Records excerpted from a collection
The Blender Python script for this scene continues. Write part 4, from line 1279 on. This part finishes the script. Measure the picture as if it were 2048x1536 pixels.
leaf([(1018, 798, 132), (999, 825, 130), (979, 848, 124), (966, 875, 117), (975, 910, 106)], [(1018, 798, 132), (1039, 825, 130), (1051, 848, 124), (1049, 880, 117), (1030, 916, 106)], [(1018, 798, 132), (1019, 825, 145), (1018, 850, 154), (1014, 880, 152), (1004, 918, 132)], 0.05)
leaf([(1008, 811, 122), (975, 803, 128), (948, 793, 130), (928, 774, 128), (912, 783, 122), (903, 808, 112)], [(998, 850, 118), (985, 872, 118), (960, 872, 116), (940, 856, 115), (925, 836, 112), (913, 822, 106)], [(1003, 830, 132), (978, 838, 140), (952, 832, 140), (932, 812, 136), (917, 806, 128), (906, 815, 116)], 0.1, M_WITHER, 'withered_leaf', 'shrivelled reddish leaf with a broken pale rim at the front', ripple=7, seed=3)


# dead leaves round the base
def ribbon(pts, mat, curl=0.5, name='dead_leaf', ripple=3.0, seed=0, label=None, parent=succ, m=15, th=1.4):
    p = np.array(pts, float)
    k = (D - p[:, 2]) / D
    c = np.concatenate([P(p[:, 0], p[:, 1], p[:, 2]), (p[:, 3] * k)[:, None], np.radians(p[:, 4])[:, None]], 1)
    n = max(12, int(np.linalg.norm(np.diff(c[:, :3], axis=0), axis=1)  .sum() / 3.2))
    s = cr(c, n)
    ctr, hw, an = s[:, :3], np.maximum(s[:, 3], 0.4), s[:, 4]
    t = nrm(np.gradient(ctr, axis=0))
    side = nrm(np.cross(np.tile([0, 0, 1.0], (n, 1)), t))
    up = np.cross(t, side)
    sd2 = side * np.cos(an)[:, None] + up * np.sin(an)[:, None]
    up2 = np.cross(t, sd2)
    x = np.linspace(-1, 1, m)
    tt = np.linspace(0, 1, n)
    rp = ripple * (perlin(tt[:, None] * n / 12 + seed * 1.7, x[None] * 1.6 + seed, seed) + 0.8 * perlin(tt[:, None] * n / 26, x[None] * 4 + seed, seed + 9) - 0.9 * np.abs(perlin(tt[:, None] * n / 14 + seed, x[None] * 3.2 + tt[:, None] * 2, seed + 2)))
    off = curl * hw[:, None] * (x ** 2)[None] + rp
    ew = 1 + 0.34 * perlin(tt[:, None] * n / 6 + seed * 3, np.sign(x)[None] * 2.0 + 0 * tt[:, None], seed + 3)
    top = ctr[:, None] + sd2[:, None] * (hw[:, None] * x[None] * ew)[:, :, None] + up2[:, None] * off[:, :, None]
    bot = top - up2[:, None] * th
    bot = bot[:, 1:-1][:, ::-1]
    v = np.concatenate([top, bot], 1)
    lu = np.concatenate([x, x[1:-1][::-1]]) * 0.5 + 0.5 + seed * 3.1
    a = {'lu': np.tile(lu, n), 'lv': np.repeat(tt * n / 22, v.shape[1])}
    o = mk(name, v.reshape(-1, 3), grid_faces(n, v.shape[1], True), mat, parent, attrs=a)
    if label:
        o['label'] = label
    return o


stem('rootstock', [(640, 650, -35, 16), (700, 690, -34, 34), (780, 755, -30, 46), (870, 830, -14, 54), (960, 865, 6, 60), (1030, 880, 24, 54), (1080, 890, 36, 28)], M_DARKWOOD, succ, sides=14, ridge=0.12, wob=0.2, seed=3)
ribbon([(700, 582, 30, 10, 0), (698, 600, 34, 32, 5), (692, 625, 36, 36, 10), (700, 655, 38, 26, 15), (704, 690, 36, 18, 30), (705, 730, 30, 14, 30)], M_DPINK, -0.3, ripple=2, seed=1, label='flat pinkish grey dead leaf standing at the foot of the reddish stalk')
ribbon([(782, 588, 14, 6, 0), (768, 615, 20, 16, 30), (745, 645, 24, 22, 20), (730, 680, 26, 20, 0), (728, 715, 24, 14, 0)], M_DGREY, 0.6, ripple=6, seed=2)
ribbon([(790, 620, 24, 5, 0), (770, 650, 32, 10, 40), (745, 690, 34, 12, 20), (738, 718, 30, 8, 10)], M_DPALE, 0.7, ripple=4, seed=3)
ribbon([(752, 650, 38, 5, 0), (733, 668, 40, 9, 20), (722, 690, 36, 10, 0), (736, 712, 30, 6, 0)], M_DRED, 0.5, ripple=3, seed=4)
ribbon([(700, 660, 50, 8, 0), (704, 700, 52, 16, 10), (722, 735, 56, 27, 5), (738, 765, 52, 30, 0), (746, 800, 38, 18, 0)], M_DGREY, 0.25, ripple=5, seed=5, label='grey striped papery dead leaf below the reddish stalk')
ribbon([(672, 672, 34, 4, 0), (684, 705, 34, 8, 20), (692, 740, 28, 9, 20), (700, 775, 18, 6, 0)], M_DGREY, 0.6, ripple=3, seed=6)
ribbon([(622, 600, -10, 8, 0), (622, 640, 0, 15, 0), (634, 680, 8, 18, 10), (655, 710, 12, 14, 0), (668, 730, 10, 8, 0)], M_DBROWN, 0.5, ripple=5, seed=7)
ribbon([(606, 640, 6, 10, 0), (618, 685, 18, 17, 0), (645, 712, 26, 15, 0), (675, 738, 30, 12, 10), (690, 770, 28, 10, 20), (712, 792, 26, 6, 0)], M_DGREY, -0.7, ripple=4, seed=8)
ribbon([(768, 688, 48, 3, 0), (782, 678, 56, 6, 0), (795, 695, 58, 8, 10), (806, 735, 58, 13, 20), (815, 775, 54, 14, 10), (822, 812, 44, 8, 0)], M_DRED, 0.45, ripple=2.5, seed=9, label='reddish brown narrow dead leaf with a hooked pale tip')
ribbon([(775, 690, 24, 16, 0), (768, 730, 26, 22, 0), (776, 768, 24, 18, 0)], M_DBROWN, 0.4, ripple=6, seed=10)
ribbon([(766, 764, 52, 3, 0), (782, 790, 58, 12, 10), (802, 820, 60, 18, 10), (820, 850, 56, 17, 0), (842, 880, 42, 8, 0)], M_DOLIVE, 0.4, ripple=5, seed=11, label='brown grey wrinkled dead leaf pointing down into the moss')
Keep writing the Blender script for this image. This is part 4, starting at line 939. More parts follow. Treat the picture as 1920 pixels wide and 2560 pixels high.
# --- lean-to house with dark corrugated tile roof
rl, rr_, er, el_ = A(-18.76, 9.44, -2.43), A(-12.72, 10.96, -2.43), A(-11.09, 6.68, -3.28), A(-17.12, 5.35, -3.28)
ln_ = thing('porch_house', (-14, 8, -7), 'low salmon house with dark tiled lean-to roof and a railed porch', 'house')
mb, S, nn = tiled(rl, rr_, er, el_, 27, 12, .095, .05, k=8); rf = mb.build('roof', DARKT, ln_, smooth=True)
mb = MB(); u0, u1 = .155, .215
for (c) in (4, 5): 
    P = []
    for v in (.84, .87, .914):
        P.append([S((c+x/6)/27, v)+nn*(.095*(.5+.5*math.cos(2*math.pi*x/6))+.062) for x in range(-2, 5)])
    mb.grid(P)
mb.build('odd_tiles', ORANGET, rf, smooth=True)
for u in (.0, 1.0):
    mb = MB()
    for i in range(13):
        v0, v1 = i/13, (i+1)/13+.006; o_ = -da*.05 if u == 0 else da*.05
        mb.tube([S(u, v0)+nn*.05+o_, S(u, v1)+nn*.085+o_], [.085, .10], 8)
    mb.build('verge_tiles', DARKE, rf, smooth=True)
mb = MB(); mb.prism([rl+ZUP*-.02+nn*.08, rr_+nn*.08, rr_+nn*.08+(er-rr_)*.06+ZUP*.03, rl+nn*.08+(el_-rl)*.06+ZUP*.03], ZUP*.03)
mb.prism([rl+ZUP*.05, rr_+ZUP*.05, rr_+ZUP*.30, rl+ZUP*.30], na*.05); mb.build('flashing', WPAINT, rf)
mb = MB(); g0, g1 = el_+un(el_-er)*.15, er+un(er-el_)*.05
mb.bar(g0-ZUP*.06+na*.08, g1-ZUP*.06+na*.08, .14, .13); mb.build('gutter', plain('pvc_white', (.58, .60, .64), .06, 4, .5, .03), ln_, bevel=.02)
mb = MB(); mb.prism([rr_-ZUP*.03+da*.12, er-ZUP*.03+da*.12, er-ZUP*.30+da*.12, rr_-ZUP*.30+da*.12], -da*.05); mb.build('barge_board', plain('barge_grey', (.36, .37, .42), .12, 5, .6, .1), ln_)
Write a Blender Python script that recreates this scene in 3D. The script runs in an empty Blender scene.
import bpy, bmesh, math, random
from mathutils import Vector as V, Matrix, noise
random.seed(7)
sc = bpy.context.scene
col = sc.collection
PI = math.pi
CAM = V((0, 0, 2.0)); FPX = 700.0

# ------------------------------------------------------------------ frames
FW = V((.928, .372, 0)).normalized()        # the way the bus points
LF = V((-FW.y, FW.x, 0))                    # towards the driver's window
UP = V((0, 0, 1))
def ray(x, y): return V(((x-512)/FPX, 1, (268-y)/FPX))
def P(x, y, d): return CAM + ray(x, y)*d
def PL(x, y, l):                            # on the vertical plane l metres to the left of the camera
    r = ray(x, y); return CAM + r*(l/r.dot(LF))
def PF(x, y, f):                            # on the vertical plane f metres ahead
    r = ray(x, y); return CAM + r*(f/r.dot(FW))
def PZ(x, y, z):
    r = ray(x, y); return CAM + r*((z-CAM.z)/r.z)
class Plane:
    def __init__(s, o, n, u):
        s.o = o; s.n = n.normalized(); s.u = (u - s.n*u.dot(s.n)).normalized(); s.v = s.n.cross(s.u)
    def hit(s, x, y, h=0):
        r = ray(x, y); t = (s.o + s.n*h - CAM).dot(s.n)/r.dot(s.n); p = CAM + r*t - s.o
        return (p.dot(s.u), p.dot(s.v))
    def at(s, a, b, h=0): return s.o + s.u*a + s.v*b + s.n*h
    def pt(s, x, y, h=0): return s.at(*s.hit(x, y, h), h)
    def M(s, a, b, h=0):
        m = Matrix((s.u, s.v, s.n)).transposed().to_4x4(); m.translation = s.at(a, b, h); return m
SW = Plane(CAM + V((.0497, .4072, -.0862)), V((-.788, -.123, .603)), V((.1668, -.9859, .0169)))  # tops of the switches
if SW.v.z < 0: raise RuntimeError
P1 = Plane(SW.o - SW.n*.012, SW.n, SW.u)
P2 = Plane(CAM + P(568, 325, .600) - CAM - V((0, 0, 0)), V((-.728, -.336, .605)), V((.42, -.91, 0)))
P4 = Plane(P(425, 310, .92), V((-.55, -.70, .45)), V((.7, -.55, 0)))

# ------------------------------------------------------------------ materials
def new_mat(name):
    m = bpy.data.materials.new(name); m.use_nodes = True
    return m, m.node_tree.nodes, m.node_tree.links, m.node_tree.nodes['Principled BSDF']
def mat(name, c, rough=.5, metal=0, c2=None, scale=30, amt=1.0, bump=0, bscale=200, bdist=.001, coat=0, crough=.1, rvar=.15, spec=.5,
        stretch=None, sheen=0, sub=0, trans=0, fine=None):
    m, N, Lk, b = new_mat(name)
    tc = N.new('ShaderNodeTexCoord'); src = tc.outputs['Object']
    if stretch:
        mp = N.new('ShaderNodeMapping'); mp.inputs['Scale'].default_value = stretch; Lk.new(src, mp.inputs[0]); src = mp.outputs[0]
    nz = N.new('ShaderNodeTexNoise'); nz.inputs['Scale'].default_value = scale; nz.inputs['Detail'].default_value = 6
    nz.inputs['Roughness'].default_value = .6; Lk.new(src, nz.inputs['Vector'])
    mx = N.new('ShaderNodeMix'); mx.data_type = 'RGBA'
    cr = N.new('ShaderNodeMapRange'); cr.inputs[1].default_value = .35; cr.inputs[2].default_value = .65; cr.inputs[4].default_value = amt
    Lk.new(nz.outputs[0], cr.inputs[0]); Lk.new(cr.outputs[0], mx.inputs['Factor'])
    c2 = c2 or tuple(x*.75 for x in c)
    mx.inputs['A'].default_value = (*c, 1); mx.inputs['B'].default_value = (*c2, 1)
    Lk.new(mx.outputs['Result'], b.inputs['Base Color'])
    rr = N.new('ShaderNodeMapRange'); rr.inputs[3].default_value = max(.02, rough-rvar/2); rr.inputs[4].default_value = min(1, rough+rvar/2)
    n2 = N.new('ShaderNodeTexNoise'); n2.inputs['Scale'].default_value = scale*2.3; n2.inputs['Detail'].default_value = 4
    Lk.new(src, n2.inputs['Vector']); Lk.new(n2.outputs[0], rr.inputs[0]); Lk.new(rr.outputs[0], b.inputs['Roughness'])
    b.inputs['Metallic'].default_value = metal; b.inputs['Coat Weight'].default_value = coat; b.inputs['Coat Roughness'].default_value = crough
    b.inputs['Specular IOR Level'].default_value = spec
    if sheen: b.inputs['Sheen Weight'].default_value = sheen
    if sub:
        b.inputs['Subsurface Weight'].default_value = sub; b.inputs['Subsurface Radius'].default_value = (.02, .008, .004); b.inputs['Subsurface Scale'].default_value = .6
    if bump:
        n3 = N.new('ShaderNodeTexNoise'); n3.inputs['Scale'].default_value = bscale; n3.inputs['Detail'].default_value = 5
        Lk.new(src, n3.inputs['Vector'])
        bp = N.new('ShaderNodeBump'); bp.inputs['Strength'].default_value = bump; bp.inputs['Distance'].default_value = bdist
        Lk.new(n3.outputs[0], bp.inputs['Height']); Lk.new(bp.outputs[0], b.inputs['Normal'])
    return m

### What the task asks
Copy, from the material above, each line in which the string "script" occurs.

### Full answer
The Blender Python script for this scene continues. Write part 4, from line 1279 on. This part finishes the script. Measure the picture as if it were 2048x1536 pixels.
Keep writing the Blender script for this image. This is part 4, starting at line 939. More parts follow. Treat the picture as 1920 pixels wide and 2560 pixels high.
Write a Blender Python script that recreates this scene in 3D. The script runs in an empty Blender scene.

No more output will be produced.